President Recep Tayyip Erdogan announced a sweeping national artificial intelligence strategy on Saturday, committing at least $10 billion in largely private-sector investment and positioning Türkiye as a contender in the global race for digital supremacy.
Speaking at the Türkiye Artificial Intelligence Summit at Tersane Istanbul, a historic shipyard complex whose origins trace back to the reign of Ottoman Sultan Mehmed II, Erdogan unveiled the country's AI Action Plan for 2026-2030, a four-pillar framework built around the principles of discovery, use, production, and governance. The setting was deliberate. A venue rooted in centuries of statecraft and maritime power served as the backdrop for a plan Erdogan cast as equally consequential for the nation's future. "We will carry Türkiye among the leading countries of the artificial intelligence age," he said.
The centrepiece of the plan is an infrastructure push to scale Türkiye's installed data center capacity to at least one gigawatt by 2030, from a base that lags well behind major technology powers.
The $10 billion mobilization, drawn primarily from the private sector, is intended to fund data centers, cloud computing, and AI infrastructure.
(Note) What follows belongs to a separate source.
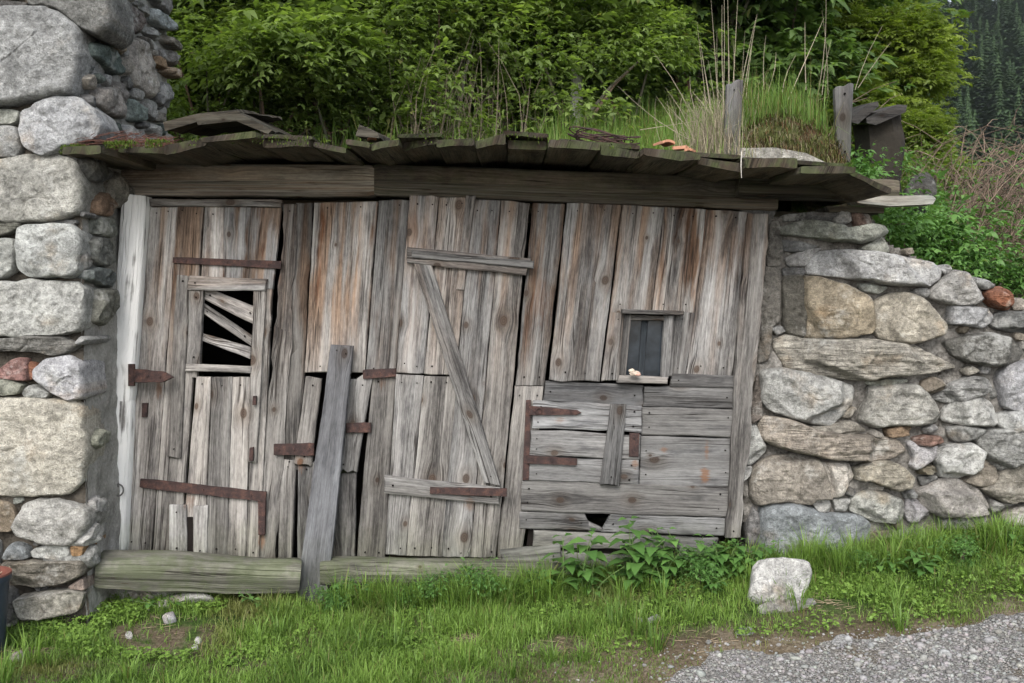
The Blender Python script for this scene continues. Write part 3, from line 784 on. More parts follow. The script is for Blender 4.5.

Legal regulations will be introduced requiring data centers to meet international standards and energy efficiency requirements, Erdogan said.
At least two percent of public investment programs will be directed to AI projects, with the government acting as an early adopter and reference customer for domestic AI solutions.
Small and medium-sized enterprises, particularly in health, energy, and smart manufacturing, will receive support through a new AI voucher program. E-government will also be treated as a front-line showcase, enabling citizens to experience AI-supported public services directly.
The plan sets firm numerical targets for human capital. Türkiye will produce 10,000 advanced AI specialists and 100,000 AI application professionals under the new framework.
Beyond the specialist pipeline, the government will roll out AI literacy workshops across all 81 of the country's provinces, aiming to train five million citizens within two years. "We will launch the National Artificial Intelligence Literacy Program to ensure that people of all ages understand artificial intelligence correctly and use it safely," Erdogan said.
To underpin research and commercial applications, Türkiye will establish a National Data Library offering at least 2,000 public datasets drawn from health, agriculture, defense, and e-commerce. A new regulatory framework, built on a proportional and risk-based approach, is designed to protect user rights while providing the predictability that investors require.
Erdogan pointed to a cluster of domestic large language model projects already underway as evidence that Türkiye is moving in that direction. He cited TUBITAK's Bilge model, an initiative by state-backed scientific research body TUBITAK; the T3 AI model, developed jointly by the T3 Foundation and Baykar, the drone manufacturer that last year launched a beta version of its open-source model on the TEKNOFEST social platform; and HAVELSAN's nine-billion-parameter model running on the MAIN platform, a defense-sector enterprise AI system designed to operate in secure, closed environments.
Türkiye, Erdogan argued, had been building toward this moment for more than two decades. He cited a national innovation base comprising over 1,700 research, development, and design centers, 114 technoparks, and more than 13,000 technology companies accumulated over 23 years.
He also listed recent milestones in digital independence, including the commercial launch of 5G services on March 31, the creation of a Cybersecurity Presidency, and the 2024 deployment of Turksat 6A, the country's first domestically produced communications satellite, which made Türkiye one of eleven countries capable of building its own satellite.
Erdogan said political, military, and economic power can no longer be separated from digital sovereignty, describing digital capacity as a force multiplier in contemporary statecraft.
On the governance and diplomacy front, Istanbul will serve as Türkiye's international AI showcase and investment hub, with Terminal Istanbul designated as a venue for entrepreneurs and global investors.
Erdogan said Türkiye intends to take an active role in shaping human-centered AI governance standards at the OECD, the G20, the United Nations, and other multilateral platforms.
Perhaps the most ambitious multilateral dimension of the plan is a proposal to develop a joint large language model spanning the Turkic language family in cooperation with the Organization of Turkic States, an intergovernmental body whose members include Azerbaijan, Kazakhstan, Kyrgyzstan, and Uzbekistan.
The proposed model would cover the three major branches of the Turkic linguistic tree, the Oghuz group, which includes Turkish, Azerbaijani, and Turkmen; the Kipchak group, encompassing Kazakh and Kyrgyz; and the Karluk group, which includes Uzbek.
Such a model, if realized, would come as one of the few multilateral AI language projects organized along ethno-linguistic rather than national lines.